This Wednesday, June 22, Soft Exposure brings you a double header! That’s right - we’ll be listening to the wonderful works of 2 featured writers, Robert Walker and Anna Claire Hodge.
We’ll be at our usual spot, Infusion Tea in College Park, 1600 Edgewater Drive, Orlando. Come out to listen to the readings and share some of your own words with a warm and welcoming audience. The reading and open mic will run from 7 to 9, and I’ll have the open mic sign-up sheet out by 6:45. Join us in celebration of the Central Florida literary community!
Robert Walker began writing poetry while playing bass in the cover-band ManHole (an all male group that played songs originally recorded by Courtney Love’s mid-90s band Hole). After ManHole split, sighting artistic differences, Walker enjoyed a brief solo career opening for Ru Paul. After a scandal involving George Michael and a public restroom forced him out of the music business he became a High School teacher in rural Florida, where his colorful tales of life on the road lead to him being known as the “eccentric” English teacher. Robert is a graduate of the Virginia Tech MFA program, and his poetry has appeared in or is forthcoming from Ashe’: The Journal of Experimental Spirituality, Knockout, 5AM, Limp Wrist, Gay & Lesbian Review Worldwide, Mipoesias, Pearl, and Poet Lore. Robert’s debut collection, The Buoyancy Of It All, was published by Lethe Press in May, 2011. Robert claims no responsibility for any historical inaccuracies in this biography.
Anna Claire Hodge is nothing if not a brave poet, as she takes on the daunting task of confronting her own untranslatable song with poem after poem embodying Fanny Howe’s statement that the point of art is to show that life is worth living by showing that it isn’t.
In this way, the speakers of her poems confront family history, heartbreak, illness, solitude. They take pills, they comfort loved ones. They make out against counters, they long for relief from day to day life, they watch Sex and the City. They go swimming, they ponder frailty. They do so in settings that are never merely pastoral or personal - the Blue Ridge Mountains, for example, and parts of Florida become mythic landscapes within which grief and love are inextricable from lake water or sugarcane fields.
Furthermore, these landscapes are inhabited by objects as unlikely as a stuffed toy eagle, as symbolic as a funeral program, as delicious as candied hibiscus, as permanent as a tattoo.

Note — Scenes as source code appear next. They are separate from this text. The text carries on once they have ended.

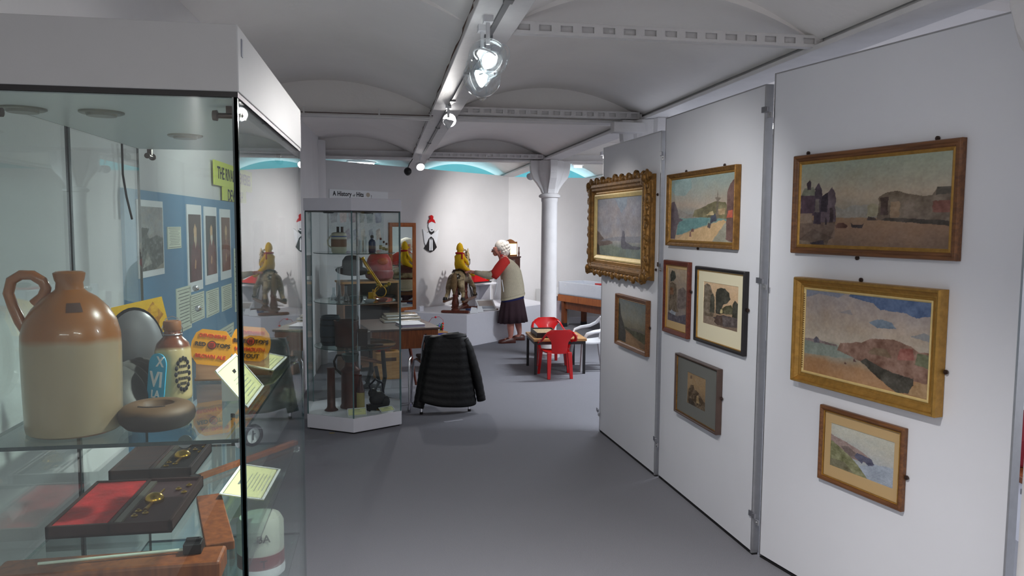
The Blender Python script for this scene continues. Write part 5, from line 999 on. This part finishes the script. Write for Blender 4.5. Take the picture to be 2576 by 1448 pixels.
# books on the desk
def onDesk(x, y): return (x, y, .7005)
alb = mat('wrapped_album', (.74, .70, .62), .15, noise=.25, scale=18, coat=.6)
for i, (x, y, z, w_, d_, a) in enumerate(((.15, 7.62, .0, .37, .26, .16), (.16, 7.66, .023, .34, .22, .22), (.155, 7.68, .046, .32, .18, .12))):
    r = root('wrapped_album', ['widest clear wrapped album, bottom of the desk stack', 'middle clear wrapped album of the desk stack', 'narrow clear wrapped album, top of the desk stack'][i], 'album', (x, y, .7005+z), a, 'albums stacked on the school desk')
    b = MB(); b.box((0, 0, .011), (w_, d_, .021)); obj('cover', b, alb, r, bevel=.004); b = MB(); b.box((0, -d_/2-.001, .011), (w_-.02, .003, .010)); obj('pages', b, cardw, r)
r = root('white_book', 'thick white book lying near the front of the school desk', 'book', (.235, 7.25, .7005), .22)
b = MB(); b.box((0, 0, .026), (.225, .27, .004)); b.box((0, 0, .002), (.225, .27, .004)); obj('cover', b, cardw, r, bevel=.001); b = MB(); b.box((.001, .001, .014), (.215, .26, .020)); obj('pages', b, mat('page_edge', (.62, .58, .66), .8), r)
# bookcase
r = root('low_bookcase', 'low brown bookcase behind the hexagonal case, holding bowls and hats', 'bookcase', (-.19, 8.85, 0), .28); r.scale = (.74, 1, 1)
bw_ = woodmat('bookcase_wood', (.50, .36, .26), (.60, .44, .33)); 
for x in (-.42, .42):
    b = MB(); b.box((x, 0, .5), (.022, .34, 1.0)); obj('side_panel', b, bw_, r)
for k, z in enumerate((.06, .42, .765, 1.005)):
    b = MB(); b.box((0, 0, z), (.82 if k < 3 else .90, .33 if k < 3 else .37, .022)); obj('shelf', b, bw_ if k < 3 else woodl, r, bevel=.002)
b = MB(); b.box((0, .168, .52), (.84, .008, .95)); obj('back_panel', b, mat('bookcase_back', (.17, .13, .13), .7), r)
for i, (x, y, z, m_, n_) in enumerate(((-.10, -.06, .776, (.34, .38, .36), 'grey green bowl on the middle shelf of the bookcase'), (.20, -.04, .776, (.10, .10, .13), 'black dish on the middle shelf of the bookcase'))):
    p = Matrix.Rotation(.28, 4, 'Z') @ Vector((x, y, 0)); b = MB(); b.lathe([(.05, 0), (.10, .02), (.13, .07), (.125, .07), (.09, .025), (.001, .015)], n=28)
    tag(obj('bowl', b, mat('bowl%d' % i, m_, .35), loc=(p.x*.9-.19, p.y+8.85, z+.001), smooth=True), n_, 'bowl')
p = Matrix.Rotation(.28, 4, 'Z') @ Vector((-.16, 0, 0))
r = root('black_hat', 'wide brimmed black hat on a stand on top of the bookcase', 'hat', (p.x-.21, p.y+8.85, 1.017), .2)
b = MB(); b.lathe([(.05, 0), (.05, .006), (.008, .012), (.008, .12), (.05, .13)], n=18); obj('hat_stand', b, mat('stand_grey', (.52, .53, .55), .5), r, smooth=True)
b = MB(); b.lathe([(.18, .115), (.185, .122), (.14, .135), (.115, .15), (.112, .23), (.085, .275), (.03, .285), (.001, .285)], n=34, X=Matrix.Rotation(.25, 4, 'X')); obj('felt_body', b, mat('black_felt', (.07, .07, .085), .9), r, smooth=True)
p = Matrix.Rotation(.28, 4, 'Z') @ Vector((.24, 0, 0))
r = root('red_bonnet', 'red and orange ruffled bonnet on top of the bookcase, seen through the hexagonal case', 'hat', (p.x-.29, p.y+8.80, 1.017), 0)
rm = mat('red_silk', (.70, .22, .20), .45, noise=.35, scale=9)
b = MB(); b.ell((0, 0, .17), (.145, .12, .17), 26, 14); obj('crown', b, rm, r, smooth=True)
b = MB(); b.lathe([(.10, 0), (.15, .03), (.165, .08), (.15, .12)], n=30, cap=False); obj('ruffle', b, mat('dusky_pink_silk', (.55, .26, .26), .5, noise=.2, scale=14), r, smooth=True)
b = MB(); b.ell((.04, -.11, .22), (.06, .025, .04), 14, 8); obj('orange_trim', b, mat('orange_silk', (.78, .40, .24), .5), r, smooth=True)
# soft things on the floor shelf behind
r = root('red_fabric_toy', 'crimson and yellow fabric toy on the pale crate behind the bench seat', 'toy', (-.02, 8.30, .289), .3)
b = MB(); b.ell((-.02, 0, .055), (.10, .06, .055), 16, 9); obj('red_body', b, mat('crimson', (.80, .10, .20), .8), r, smooth=True)
b = MB(); b.ell((.11, 0, .05), (.07, .05, .05), 14, 8); obj('yellow_body', b, mat('yellow_cloth', (.90, .78, .16), .7, noise=.2, scale=50), r, smooth=True)
r = root('toy_box', 'pale wooden crate on the floor behind the desk', 'crate', (.02, 8.30, 0), .2); r.scale = (.8, .8, .9)
b = MB(); b.box((0, 0, .16), (.34, .26, .32)); obj('body', b, woodl, r, bevel=.004); b = MB(); b.box((0, -.132, .24), (.20, .006, .04)); obj('handle_slot', b, mat('slot_dark', (.3, .2, .14)), r)
# bead maze toy on a stand
r = root('bead_maze', 'bead maze toy with wire loops on a red, blue and yellow box', 'toy', (.585, 8.70, .33), .35)
b = MB(); b.box((0, 0, .105), (.20, .17, .012)); obj('top_board', b, woodl, r, bevel=.002)
for (x, y, dx, dy, m_) in ((0, -.08, .18, .008, mat('toy_blue', (.12, .20, .62), .4)), (.092, 0, .008, .16, mat('toy_red', (.84, .12, .22), .4)), (-.092, 0, .008, .16, mat('toy_yellow', (.92, .78, .12), .4)), (0, .08, .18, .008, mat('toy_green', (.15, .5, .25), .4))):
    b = MB(); b.box((x, y, .05), (dx, dy, .098)); obj('side_panel', b, m_, r)
for k, (pts, c) in enumerate((([(-.09, .03, .11), (-.10, .03, .20), (-.06, 0, .27), (.02, -.02, .28), (.07, -.02, .24), (.06, -.03, .11)], (.70, .10, .25)), ([(-.06, -.05, .11), (-.03, -.05, .17), (.01, -.03, .15), (.03, 0, .20), (.08, .02, .16), (.085, .03, .11)], (.15, .25, .75)), ([(-.08, .05, .11), (-.05, .06, .18), (.0, .05, .14), (.05, .06, .18), (.07, .06, .11)], (.15, .55, .25)))):
    b = MB(); b.tube(pts, .0025, 6); obj('wire_loop', b, mat('wire%d' % k, c, .3), r, smooth=True)
for k, (x, y, z, c) in enumerate(((-.095, .03, .17, (.85, .15, .1)), (-.02, -.01, .275, (.85, .1, .2)), (.065, -.025, .20, (.9, .2, .08)), (.065, -.025, .17, (.9, .35, .08)), (-.045, -.05, .14, (.85, .1, .1)), (.02, -.02, .17, (.1, .2, .7)), (.03, .055, .165, (.1, .5, .2)), (.082, .02, .14, (.85, .12, .1)), (.09, .05, .125, (.8, .1, .15)), (-.07, .055, .14, (.9, .8, .15)))):
    b = MB(); b.ell((x, y, z), (.013, .013, .011), 12, 8); obj('bead', b, mat('bead%d' % k, c, .3), r, smooth=True)
b = MB(); b.lathe([(.016, .11), (.016, .15), (.004, .19)], (.085, .06, 0), 10); obj('peg', b, mat('toy_green', (.15, .5, .25)), r, smooth=True)
b = MB(); b.box((0, 0, .1645), (.26, .22, .328)); tag(obj('low_box_stand', b, bw_, loc=(.585, 8.72, 0), rot=(0, 0, .35), bevel=.004), 'plain low box stand under the bead maze', 'stand')
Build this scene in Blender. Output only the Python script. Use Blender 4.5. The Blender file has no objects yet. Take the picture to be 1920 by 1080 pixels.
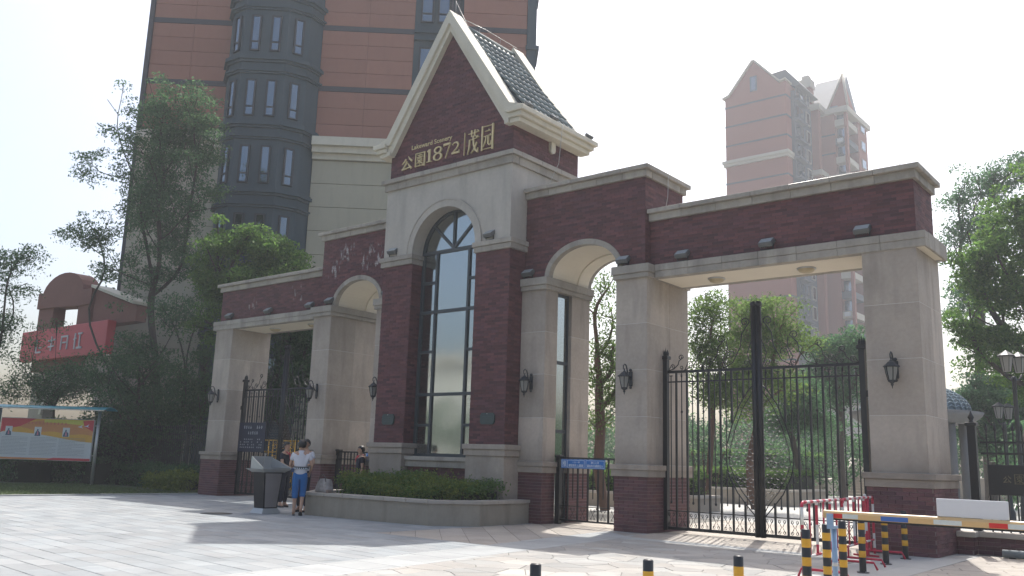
import bpy, bmesh, math, random
import numpy as np
from mathutils import Vector, Matrix, Quaternion
R = math.radians
random.seed(7)
rng = np.random.default_rng(7)
scn = bpy.context.scene
COL = scn.collection

# ------------------------------------------------------------------ camera
cam_d = bpy.data.cameras.new('camera')
cam = bpy.data.objects.new('camera', cam_d)
COL.objects.link(cam)
cam_d.sensor_width = 36
cam_d.lens = 30.99
cam_d.clip_start = 0.1
cam_d.clip_end = 3000
fw = Vector((-0.62398525, 0.7574396, 0.1921657))
rt = Vector((0.77526208, 0.63089659, 0.03063001))
up = Vector((0.0980363, -0.16809145, 0.98088437))
m = Matrix((rt, up, -fw)).transposed().to_4x4()
m.translation = (15.50526, -16.81863, 1.4)
cam.matrix_world = m
scn.camera = cam

# ------------------------------------------------------------------ sky and sun
SUN = Vector((-0.21, 0.60, 1.0)).normalized()
world = bpy.data.worlds.new('World')
scn.world = world
world.use_nodes = True
wn = world.node_tree
wn.nodes.clear()
wo = wn.nodes.new('ShaderNodeOutputWorld')
wb = wn.nodes.new('ShaderNodeBackground')
ws = wn.nodes.new('ShaderNodeTexSky')
ws.sky_type = 'NISHITA'
ws.sun_disc = False
ws.sun_elevation = math.asin(SUN.z)
ws.sun_rotation = math.atan2(SUN.x, SUN.y)
ws.air_density = 1.0
ws.dust_density = 5.5
ws.ozone_density = 1.0
wb.inputs[1].default_value = 0.15
wn.links.new(ws.outputs[0], wb.inputs[0])
wn.links.new(wb.outputs[0], wo.inputs[0])
sd = bpy.data.lights.new('sun', 'SUN')
sd.energy = 3.6
sd.angle = R(0.6)
sd.color = (1.0, 0.97, 0.92)
sun = bpy.data.objects.new('sun', sd)
COL.objects.link(sun)
sun.rotation_euler = SUN.to_track_quat('Z', 'Y').to_euler()
sun.location = (0, 0, 60)
scn.view_settings.view_transform = 'Standard'
scn.view_settings.look = 'None'
scn.view_settings.gamma = 1.0
scn.view_settings.use_curve_mapping = False
scn.view_settings.exposure = 0.75
scn.render.engine = 'CYCLES'
cy = scn.cycles
cy.max_bounces = 6
cy.diffuse_bounces = 3
cy.glossy_bounces = 3
cy.transmission_bounces = 4
cy.transparent_max_bounces = 12
cy.volume_bounces = 0
cy.use_denoising = True
cy.caustics_reflective = False
cy.caustics_refractive = False

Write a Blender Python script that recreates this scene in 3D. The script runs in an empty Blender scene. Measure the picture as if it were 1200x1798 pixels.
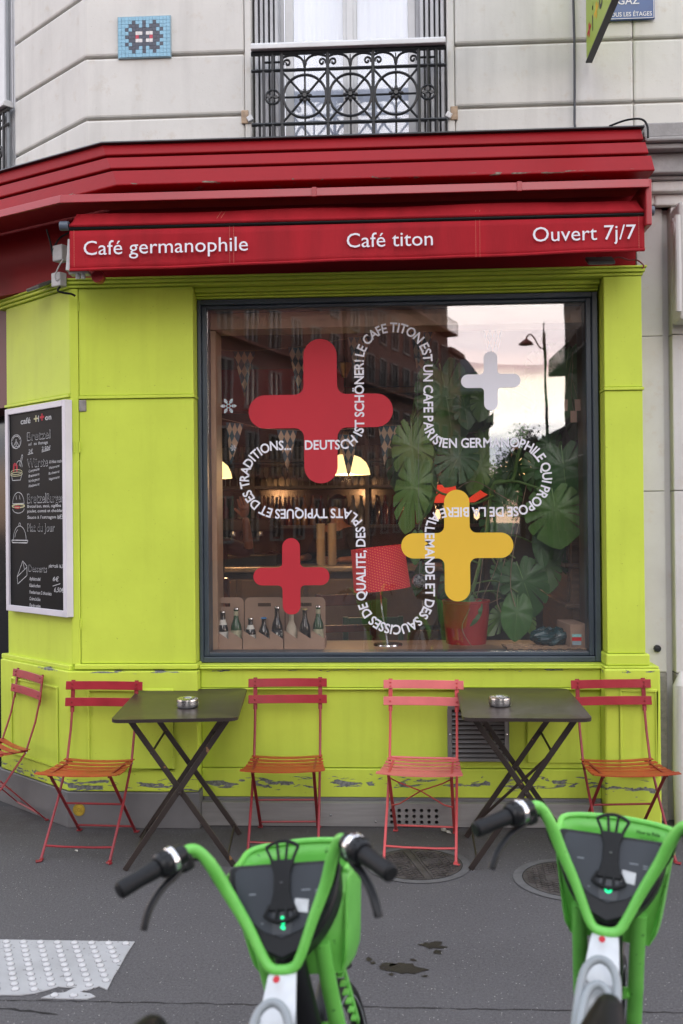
import bpy, bmesh, math, random
from math import pi, sin, cos, radians, sqrt, atan2
from mathutils import Vector, Matrix, Euler
random.seed(7)
S = bpy.context.scene
COL = S.collection

# ------------------------------------------------------------------ camera
H = 1.6457
yaw, pitch, roll = 0.0540478, 0.00643998, 0.00947235
fv = Vector((-sin(yaw)*cos(pitch), cos(yaw)*cos(pitch), sin(pitch)))
rv = fv.cross(Vector((0, 0, 1))).normalized(); uv = rv.cross(fv)
r2 = rv*cos(roll) - uv*sin(roll); u2 = rv*sin(roll) + uv*cos(roll)
cam = bpy.data.objects.new('camera', bpy.data.cameras.new('camera')); COL.objects.link(cam)
M = Matrix((r2, u2, -fv)).transposed().to_4x4(); M.translation = (0, -5.35, H)
cam.matrix_world = M
cam.data.sensor_fit = 'VERTICAL'; cam.data.sensor_height = 36; cam.data.lens = 35
cam.data.clip_start = .05; cam.data.clip_end = 1500
cam.data.dof.use_dof = True; cam.data.dof.focus_distance = 5.3; cam.data.dof.aperture_fstop = 3.5
S.camera = cam

# ------------------------------------------------------------------ render / colour
S.render.engine = 'CYCLES'
S.cycles.use_denoising = True
S.cycles.max_bounces = 8; S.cycles.transparent_max_bounces = 24; S.cycles.diffuse_bounces = 4
S.cycles.glossy_bounces = 4; S.cycles.transmission_bounces = 6
S.cycles.caustics_reflective = False; S.cycles.caustics_refractive = False
S.cycles.sample_clamp_indirect = 6
S.view_settings.view_transform = 'Standard'; S.view_settings.look = 'None'
S.view_settings.gamma = 1; S.view_settings.use_curve_mapping = False
S.view_settings.exposure = 0.92

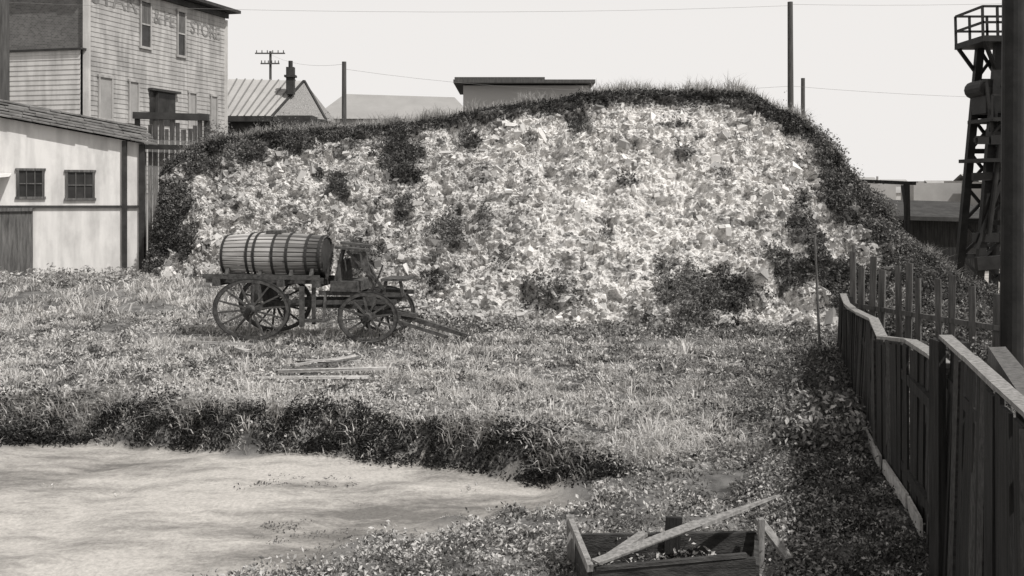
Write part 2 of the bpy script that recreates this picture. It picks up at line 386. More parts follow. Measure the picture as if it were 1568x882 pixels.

In Anna Claire’s hands, these artifacts and others are reinvented as metaphors for a world that is as magical as it is earthly, as brutal as it is generous - a world within which the speakers of Anna Claire’s poems perpetually yearn to be located.
Ultimately, though, it is the genuineness with which Anna Claire bravely invites us into her world that pulls me back to her poetry. It is the way in which her speakers allow themselves to be both wounded and healed, but it is also the guardedness that accompanies such openness that makes Anna Claire’s poems as haunted as they are grounded. Her speakers, I think, would agree with Helene Cixous that: “The more you let yourself dream, the more you let yourself be worked through, the more you let yourself be disturbed, pursued, threatened, loved, the more you write, the more you escape the censor, the more the woman in you is affirmed, discovered, and invented.”
Anna Claire is the nominee of both an AWP Intro Journals Project Award and the Best New Poets Anthology. Her poems have appeared in Blue Earth Review, Breakwater Review, Makeout Creek, Miracle Monocle, and forthcoming in Hayden’s Ferry. She is an unabashed fan of hip hop, red lipstick, and flavored vodka.